Algorithms allow today's kids the opportunity to pursue their interests and passions more quickly and at a deeper level. If a child is interested in something like trains. They can instantly have access to unlimited information about the subject.


Kids look to social media celebrities and influencers for advice and instruction about their interests. An example is a child who is into soccer. With one click, they can have lots of soccer influencers and advisors available to give them advice and tips on playing.


Family dinners have changed. Go back 20 years and sitting down for an evening meal together was a high priority. Families would share about their day and engage in family conversations. This has changed significantly.
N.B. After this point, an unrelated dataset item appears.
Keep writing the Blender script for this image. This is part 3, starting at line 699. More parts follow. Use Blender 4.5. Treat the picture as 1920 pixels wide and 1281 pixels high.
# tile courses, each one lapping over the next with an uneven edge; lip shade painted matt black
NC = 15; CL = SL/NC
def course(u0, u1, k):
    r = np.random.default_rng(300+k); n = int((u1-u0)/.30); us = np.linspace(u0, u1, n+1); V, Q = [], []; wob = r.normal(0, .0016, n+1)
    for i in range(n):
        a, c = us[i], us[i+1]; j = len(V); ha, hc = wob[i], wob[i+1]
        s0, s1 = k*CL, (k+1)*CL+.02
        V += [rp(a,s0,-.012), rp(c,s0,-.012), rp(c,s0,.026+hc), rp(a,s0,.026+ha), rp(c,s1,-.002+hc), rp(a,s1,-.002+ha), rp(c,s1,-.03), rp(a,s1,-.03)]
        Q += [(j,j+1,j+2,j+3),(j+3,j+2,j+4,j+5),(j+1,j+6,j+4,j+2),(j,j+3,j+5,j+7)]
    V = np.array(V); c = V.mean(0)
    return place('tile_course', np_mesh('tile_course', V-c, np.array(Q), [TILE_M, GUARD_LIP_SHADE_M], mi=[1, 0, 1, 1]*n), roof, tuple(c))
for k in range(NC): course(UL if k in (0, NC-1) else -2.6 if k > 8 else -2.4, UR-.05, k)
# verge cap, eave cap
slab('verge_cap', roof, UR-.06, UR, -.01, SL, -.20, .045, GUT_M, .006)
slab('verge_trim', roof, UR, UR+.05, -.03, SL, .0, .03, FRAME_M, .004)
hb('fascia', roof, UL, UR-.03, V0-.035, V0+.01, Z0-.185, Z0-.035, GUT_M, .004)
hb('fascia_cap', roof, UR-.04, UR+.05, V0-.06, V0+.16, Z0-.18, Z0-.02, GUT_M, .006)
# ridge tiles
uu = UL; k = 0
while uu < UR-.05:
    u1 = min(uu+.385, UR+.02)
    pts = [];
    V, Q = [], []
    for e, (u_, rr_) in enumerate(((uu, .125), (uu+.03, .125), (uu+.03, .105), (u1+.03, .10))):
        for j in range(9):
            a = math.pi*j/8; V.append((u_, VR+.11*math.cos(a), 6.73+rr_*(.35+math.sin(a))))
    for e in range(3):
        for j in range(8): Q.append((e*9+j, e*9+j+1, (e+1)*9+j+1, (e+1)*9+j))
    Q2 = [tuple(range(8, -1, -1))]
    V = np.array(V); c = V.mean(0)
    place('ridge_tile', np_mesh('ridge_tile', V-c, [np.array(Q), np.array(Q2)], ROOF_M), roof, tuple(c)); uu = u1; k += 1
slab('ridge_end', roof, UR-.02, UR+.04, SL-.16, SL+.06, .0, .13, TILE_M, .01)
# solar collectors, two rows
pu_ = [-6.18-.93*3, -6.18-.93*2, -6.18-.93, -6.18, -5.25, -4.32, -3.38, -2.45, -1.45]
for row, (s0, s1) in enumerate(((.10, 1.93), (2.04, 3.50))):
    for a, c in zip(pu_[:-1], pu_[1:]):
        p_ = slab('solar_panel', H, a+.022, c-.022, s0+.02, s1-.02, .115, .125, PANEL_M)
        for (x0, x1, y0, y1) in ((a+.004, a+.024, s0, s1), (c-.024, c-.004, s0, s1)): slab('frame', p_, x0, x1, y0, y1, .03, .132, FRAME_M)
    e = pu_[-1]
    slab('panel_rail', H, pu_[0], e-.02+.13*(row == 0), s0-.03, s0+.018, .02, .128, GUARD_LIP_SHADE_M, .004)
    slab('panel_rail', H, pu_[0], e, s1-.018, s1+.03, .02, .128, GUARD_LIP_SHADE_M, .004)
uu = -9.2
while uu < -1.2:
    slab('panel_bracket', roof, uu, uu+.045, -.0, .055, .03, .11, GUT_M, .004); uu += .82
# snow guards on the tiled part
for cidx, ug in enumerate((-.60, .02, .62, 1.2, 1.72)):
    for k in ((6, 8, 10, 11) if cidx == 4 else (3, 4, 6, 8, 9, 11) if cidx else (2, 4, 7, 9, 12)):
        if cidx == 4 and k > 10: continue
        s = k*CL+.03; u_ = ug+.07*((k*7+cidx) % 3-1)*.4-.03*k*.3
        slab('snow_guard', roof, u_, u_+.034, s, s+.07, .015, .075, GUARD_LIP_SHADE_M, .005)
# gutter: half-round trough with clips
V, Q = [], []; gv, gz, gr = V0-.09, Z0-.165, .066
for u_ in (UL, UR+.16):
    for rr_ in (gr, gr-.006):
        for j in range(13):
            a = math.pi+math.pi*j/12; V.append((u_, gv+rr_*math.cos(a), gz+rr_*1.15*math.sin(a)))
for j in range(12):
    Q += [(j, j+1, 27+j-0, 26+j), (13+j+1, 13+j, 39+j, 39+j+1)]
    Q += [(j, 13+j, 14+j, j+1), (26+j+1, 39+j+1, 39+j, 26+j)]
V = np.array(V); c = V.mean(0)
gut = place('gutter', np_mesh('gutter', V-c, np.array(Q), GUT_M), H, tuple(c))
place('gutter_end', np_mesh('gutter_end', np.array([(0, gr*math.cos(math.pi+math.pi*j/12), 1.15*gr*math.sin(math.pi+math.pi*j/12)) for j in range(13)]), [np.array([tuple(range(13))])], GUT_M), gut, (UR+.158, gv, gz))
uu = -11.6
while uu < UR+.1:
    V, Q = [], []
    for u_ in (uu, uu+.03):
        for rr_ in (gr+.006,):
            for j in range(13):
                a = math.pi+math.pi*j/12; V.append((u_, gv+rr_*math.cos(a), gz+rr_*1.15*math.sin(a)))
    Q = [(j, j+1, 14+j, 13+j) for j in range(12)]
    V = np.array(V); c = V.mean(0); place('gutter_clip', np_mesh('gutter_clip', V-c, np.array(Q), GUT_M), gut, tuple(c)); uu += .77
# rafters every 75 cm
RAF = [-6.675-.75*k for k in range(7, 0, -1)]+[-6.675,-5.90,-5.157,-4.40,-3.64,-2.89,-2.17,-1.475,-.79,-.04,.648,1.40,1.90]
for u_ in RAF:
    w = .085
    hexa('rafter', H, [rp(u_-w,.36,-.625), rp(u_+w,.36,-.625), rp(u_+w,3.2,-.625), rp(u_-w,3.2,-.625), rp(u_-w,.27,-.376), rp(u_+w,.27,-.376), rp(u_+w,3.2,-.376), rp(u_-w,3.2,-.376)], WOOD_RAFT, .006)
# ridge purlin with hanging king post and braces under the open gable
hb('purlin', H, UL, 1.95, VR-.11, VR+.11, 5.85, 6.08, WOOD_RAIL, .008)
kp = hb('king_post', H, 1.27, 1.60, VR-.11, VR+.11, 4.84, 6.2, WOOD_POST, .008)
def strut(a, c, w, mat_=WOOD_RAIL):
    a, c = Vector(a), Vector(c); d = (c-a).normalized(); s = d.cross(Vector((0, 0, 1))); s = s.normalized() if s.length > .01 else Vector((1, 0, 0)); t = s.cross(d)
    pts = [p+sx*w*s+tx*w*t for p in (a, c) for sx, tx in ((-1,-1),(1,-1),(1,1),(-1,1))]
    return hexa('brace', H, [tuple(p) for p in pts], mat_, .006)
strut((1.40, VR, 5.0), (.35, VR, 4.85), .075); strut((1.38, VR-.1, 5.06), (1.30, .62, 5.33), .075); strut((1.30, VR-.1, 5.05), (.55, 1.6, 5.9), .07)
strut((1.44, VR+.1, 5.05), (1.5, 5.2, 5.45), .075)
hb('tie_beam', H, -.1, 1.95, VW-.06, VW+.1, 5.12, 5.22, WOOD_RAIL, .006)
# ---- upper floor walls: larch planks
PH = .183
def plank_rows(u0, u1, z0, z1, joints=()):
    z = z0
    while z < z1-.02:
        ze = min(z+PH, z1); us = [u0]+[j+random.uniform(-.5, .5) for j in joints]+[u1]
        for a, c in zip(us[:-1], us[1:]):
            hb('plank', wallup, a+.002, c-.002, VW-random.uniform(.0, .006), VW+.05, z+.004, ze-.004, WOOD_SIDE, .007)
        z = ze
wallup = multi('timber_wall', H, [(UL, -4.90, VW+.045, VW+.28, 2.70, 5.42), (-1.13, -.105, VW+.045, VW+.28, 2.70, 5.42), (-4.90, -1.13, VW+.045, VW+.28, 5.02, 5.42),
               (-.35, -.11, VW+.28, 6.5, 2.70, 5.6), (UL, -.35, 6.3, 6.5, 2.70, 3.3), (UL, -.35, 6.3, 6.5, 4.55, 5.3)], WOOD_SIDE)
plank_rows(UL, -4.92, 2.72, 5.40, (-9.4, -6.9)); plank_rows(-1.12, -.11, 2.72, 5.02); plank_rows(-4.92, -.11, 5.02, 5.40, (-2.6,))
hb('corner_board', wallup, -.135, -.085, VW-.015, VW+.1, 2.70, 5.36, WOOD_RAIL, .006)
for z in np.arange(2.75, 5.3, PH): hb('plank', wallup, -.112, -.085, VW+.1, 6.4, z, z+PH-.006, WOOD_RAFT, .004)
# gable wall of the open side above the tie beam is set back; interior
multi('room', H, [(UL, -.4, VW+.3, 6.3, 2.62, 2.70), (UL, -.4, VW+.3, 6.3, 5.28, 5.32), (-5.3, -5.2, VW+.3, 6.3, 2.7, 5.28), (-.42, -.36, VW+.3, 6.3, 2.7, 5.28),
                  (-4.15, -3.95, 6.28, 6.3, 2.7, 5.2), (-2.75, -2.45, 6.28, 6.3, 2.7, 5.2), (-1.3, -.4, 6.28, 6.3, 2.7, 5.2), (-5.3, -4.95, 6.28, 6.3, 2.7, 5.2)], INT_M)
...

Dinner time is sportsoften grabbing fast food on the way to a sport's practice or other event outside the home.


Internet access. Kids today have access to the internet from birth. Previous generations did not. Go back 20 years and social media sites like YouTube, Facebook and TikTok did not exist.


Today's kids spend less time outside. Some of the reasons for this is over-scheduling. Kids have their schedules booked up with sports, music lessons and other activities. Parents are also hesitant to let their kids play unsupervised due to fear of crime and abuse. 20 years ago, childhood meant playing outside. Now kids play on their screens.
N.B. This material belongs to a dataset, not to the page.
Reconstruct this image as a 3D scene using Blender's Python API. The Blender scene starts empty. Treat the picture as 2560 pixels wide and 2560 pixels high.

Today's kids are connected all the time through their smartphones. A Pew poll in 2018 found that 95% of teens have a smartphone. 45% report being online constantly. 12 is the most common age for a child to receive their first smartphone.


Interestingly enough, today's kids use their phones for texting more than they do for talking.


Their families are more diverse. 20 years ago, a family consisted of 2 married parents - a man and woman. But the definition of "family" has changed and now includes single parents, same-sex parents, couples living together unmarried, etc.


Encyclopedias can be found online. All the information kids need for school work, research, etc. is available at the click of a keyboard. These are just a few of the changes that are affecting how today's kids grow up.

It should also have an effect on how we minister to children. Think about these questions.


What changes do you need to make to stay relevant for today's kids?


How can you build relationships with today's kids?


How can you best minister to today's families?


How can you encourage and equip parents to raise their children in God's ways?